European Union (Referendum) Bill Debate
Full Debate: Read Full DebateLord Cormack
Main Page: Lord Cormack (Conservative - Life peer)Department Debates - View all Lord Cormack's debates with the Foreign, Commonwealth & Development Office
(10 years, 10 months ago)
Lords ChamberMy Lords, this has been quite a debate. We have seen Mitterrand reincarnated and the noble Lord, Lord Butler of Brockwell, buried. I am bound to say that, like the proverbial Irishman, I would not have started from here, but there is a very serious issue to address and I will seek to do so in a moment. Let me just make it plain that I am one of those who have for many years—indeed, since the Maastricht treaty ground its way through another place when my noble friend Lord Spicer and I were in opposite corners—advocated an “in or out” referendum to lance the boil and have made it quite plain at the same time that in any such referendum I would campaign, as I did alongside Labour parliamentarians in 1975, for this country to remain within the European Union. That is my position.
I am somewhat tempted by the noble Lord, Lord Armstrong of Ilminster, to recount a story. I was standing outside this House, before I entered it, talking in Prince’s Chamber to the late Lord Carter, the Labour Chief Whip, much loved by many people in both Houses. One of his colleagues came up to him and said, “They’re going on in there. It’s all been said”. “Yes”, said Lord Carter, “but not by everybody”. One is reminded of that in this debate.
I want to address the most serious subject to arise: the position of this House as a revising Chamber. I do not think that anyone in this House could reasonably accuse me of not being devoted to it or of not being prepared—as indeed I did on Wednesday this week—to vote against the Government of the day if I felt that the legislation before us could be improved, but we are dealing with something rather special here. We are dealing with a Bill that had a fair amount of time in the other place and was never seriously opposed by either the Official Opposition or our partners in the coalition. If noble Lords need to be reminded of that, all they need to do is look at the figures and the Division lists. In other words, this Bill has come to us with the other place having had the time to revise and amend it but having decided, for a variety of reasons, not to do so.
In a sense, what the Labour Party and the Liberal Democrats have said to us is, “Let the House of Lords do our dirty work for us. Let them be the ones to defeat this Bill by making it run out of time”. I believe that any constitutional arguments have to be measured against that. The noble Lord, Lord Richard, may be shaking his head, but he cannot deny the figures or the fact that this Bill was not properly scrutinised, even though there was an opportunity for it to be scrutinised, in the other place.

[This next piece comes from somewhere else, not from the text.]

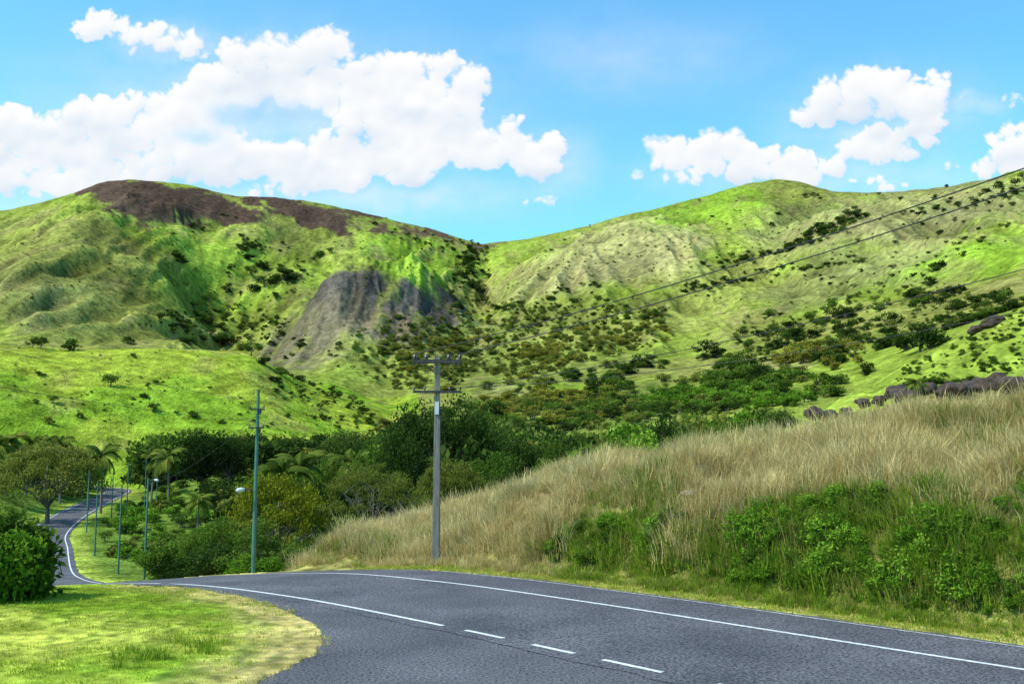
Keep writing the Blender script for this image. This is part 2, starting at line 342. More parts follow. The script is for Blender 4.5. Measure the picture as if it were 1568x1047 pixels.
k1 = (sstep(.55, .72, fbm(X/22, Y/45, 5, 201))*.45*(RR > 420))[..., None]; C = C*(1-k1)+np.array((.235, .19, .075))*k1
k1 = (sstep(.50, .66, fbm(X/9, Y/18, 4, 211))*.5*(RR > 300))[..., None]; C = C*(1-k1)+C*.5*k1
strk = ridged((X+.3*wx)/11, Y/70, 4, 231)[..., None]; C0 = C.copy()
for a_ in [(566, 462, 116, 54, 5, BUR, 1, 550, 950, .18), (480, 520, 92, 46, -25, (.12, .098, .062), .9, 550, 950), (640, 455, 84, 30, 22, BUR*1.25, .95, 550, 1000, .2), (600, 505, 66, 24, 0, (.15, .115, .062), .7, 550, 950)]: ell(*a_)
w = (((RR > 550) & (RR < 950) & (np.abs(UV-550) < 170) & (VV > 390))*.9)[..., None]; C = C*(1-w)+C*w*(.35+1.2*strk)
gp = (w[..., 0]*sstep(.55, .68, fbm(X/16, Y/30, 5, 233))*.75)[..., None]; C = C*(1-gp)+C0*.75*gp
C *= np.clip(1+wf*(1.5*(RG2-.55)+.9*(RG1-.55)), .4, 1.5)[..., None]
# burnt ridge tops
rv = (.65+.7*fbm(X/18, Y/30, 4, 241))[..., None]
for a_ in [(195, 300, 85, 24, 10, PUR, 1, far, 1400, .12), (300, 311, 112, 23, 16, PUR*.85, 1, far, 1400, .12), (235, 333, 80, 12, 10, PUR, .95, far, 1400, .2), (450, 320, 95, 19, 20, PUR*.9, 1, far, 1400, .12), (560, 333, 90, 10, 15, PUR, .95, far), (660, 352, 90, 8, 16, PUR*1.1, .95, far), (350, 332, 60, 8, 16, PUR, .8, far)]: ell(*a_)
ell(335, 296, 40, 5, 15, OL, .8, far)
w = ((RR > 900) & (VV < 350) & (UV < 800) & (C[..., 1] < .09))[..., None]; C = np.where(w, C*rv, C)
w = ((RR > 250) & (RR < 560) & (UV < 640))[..., None]*1.; vt = sstep(.35, .65, fbm(X/30, Y/30, 5, 101))[..., None]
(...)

The noble Lord said it was not scrutinised in another place. It may be so. Is that not an additional argument for it being scrutinised properly here?
No, because it came to us—and the noble Lord, Lord Richard, ought to know this as a former distinguished Member of another place—with massive majorities. In other words, they said, by their votes, “We don’t want to do anything about this. Your Lordships’ House should have it”. Your Lordships’ House having been given the Bill, it now has a duty to allow the people of this country to have the referendum. I would not have tackled it in this way but, in those famous words, we are where we are. We are confronted with a particular situation and we have to respond to it.
I hope that it may be possible for the Government to devote a little more time. I would not be against having amendments debated, but for this House, by whatever means, to kill this Bill would not be acting in the best interests of our parliamentary system or of this House. I believe that I am entitled to say that, having played a reasonable part in ensuring that the malevolent schemes of the Deputy Prime Minister were seen off, as they rightly should have been.
I find the position of the Liberal Democrats, our beloved partners in the coalition, for many of whom I have individual affection and regard, a little queer. If your Lordships’ House found itself the butt of criticism, the Liberal Democrats would quite welcome it, because it would advance their case for abolishing this House and replacing it with an elected second Chamber. Therefore, do not let us be deceived by those who sit by our side and let us not be seduced by those who sit opposite. Let us say that this Bill is imperfect and has got here by a most peculiar route, but let us speed it on its way so that those outside this House cannot say that the House of Lords stood between them and having their say on perhaps the most important international issue of modern times.